▶ [THE EXERCISE]: Only the lines from the start of the material through the line containing "PI = math.pi" are to be extracted, exactly as they appear.

▶ [RAW DATA]:
======

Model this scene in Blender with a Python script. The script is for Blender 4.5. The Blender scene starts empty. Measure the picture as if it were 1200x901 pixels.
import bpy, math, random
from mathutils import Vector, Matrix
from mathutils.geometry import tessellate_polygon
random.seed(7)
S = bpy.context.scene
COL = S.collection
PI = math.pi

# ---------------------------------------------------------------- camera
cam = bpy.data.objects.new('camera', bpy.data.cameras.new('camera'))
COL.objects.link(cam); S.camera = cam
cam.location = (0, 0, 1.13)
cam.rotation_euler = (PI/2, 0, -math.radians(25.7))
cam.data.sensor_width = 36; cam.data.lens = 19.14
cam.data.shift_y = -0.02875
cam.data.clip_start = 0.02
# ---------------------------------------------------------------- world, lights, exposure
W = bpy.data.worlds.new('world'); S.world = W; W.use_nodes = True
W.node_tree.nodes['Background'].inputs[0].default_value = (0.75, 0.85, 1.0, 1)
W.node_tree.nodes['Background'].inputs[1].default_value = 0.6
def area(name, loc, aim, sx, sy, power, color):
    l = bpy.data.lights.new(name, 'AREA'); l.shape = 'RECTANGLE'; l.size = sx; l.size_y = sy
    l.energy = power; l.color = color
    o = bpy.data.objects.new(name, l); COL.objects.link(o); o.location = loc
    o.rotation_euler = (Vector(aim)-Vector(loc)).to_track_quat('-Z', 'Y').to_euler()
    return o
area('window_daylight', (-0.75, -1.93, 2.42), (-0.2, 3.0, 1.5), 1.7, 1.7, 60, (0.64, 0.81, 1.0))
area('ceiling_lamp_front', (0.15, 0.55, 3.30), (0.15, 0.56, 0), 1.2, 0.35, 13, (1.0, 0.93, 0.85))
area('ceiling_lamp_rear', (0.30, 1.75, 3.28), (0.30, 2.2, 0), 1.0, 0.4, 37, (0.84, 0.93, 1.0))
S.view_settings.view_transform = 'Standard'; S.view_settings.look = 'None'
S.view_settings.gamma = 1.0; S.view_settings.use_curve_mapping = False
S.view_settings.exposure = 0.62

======

▶ [RESULT OF THIS TASK]:
Model this scene in Blender with a Python script. The script is for Blender 4.5. The Blender scene starts empty. Measure the picture as if it were 1200x901 pixels.
import bpy, math, random
from mathutils import Vector, Matrix
from mathutils.geometry import tessellate_polygon
random.seed(7)
S = bpy.context.scene
COL = S.collection
PI = math.pi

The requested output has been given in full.